Pull out every line from the listing that has the word "picture".

DATA FOR THIS EXERCISE
◆ ◆ ◆ ◆ ◆
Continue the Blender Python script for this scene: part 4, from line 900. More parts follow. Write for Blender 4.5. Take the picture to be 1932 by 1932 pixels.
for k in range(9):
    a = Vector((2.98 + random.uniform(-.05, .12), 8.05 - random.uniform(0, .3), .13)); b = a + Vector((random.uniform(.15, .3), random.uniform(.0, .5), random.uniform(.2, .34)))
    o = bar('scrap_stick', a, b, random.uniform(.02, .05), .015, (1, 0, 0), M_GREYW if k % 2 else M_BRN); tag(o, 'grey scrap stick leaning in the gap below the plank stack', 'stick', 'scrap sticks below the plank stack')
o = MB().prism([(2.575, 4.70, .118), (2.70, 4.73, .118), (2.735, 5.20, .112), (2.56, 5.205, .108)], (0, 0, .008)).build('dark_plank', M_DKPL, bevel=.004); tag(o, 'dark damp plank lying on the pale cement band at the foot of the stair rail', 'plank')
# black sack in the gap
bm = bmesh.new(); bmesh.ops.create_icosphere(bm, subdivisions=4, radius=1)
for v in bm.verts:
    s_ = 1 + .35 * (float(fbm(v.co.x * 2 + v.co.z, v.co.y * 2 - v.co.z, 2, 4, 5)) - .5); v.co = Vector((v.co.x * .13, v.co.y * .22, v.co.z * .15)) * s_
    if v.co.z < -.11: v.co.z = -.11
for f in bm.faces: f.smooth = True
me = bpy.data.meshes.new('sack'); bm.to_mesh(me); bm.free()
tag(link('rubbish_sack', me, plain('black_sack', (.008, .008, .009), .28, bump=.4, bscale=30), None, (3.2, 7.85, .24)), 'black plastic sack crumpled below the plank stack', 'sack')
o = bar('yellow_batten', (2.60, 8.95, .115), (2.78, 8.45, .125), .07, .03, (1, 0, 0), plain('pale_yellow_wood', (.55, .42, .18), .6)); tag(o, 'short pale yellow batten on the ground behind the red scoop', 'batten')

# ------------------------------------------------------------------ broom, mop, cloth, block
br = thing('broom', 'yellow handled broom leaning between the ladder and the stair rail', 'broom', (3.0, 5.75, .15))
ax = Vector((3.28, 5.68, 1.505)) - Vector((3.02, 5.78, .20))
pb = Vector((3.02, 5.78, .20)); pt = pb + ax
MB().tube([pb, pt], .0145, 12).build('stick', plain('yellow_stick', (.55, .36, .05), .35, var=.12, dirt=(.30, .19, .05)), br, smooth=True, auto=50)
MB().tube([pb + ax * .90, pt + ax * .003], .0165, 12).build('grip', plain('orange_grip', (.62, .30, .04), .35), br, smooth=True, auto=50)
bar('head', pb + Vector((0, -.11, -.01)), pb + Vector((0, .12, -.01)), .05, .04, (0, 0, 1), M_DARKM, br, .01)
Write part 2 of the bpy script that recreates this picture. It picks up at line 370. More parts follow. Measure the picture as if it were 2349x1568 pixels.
◆ ◆ ◆ ◆ ◆
TASK SOLUTION
Continue the Blender Python script for this scene: part 4, from line 900. More parts follow. Write for Blender 4.5. Take the picture to be 1932 by 1932 pixels.
Write part 2 of the bpy script that recreates this picture. It picks up at line 370. More parts follow. Measure the picture as if it were 2349x1568 pixels.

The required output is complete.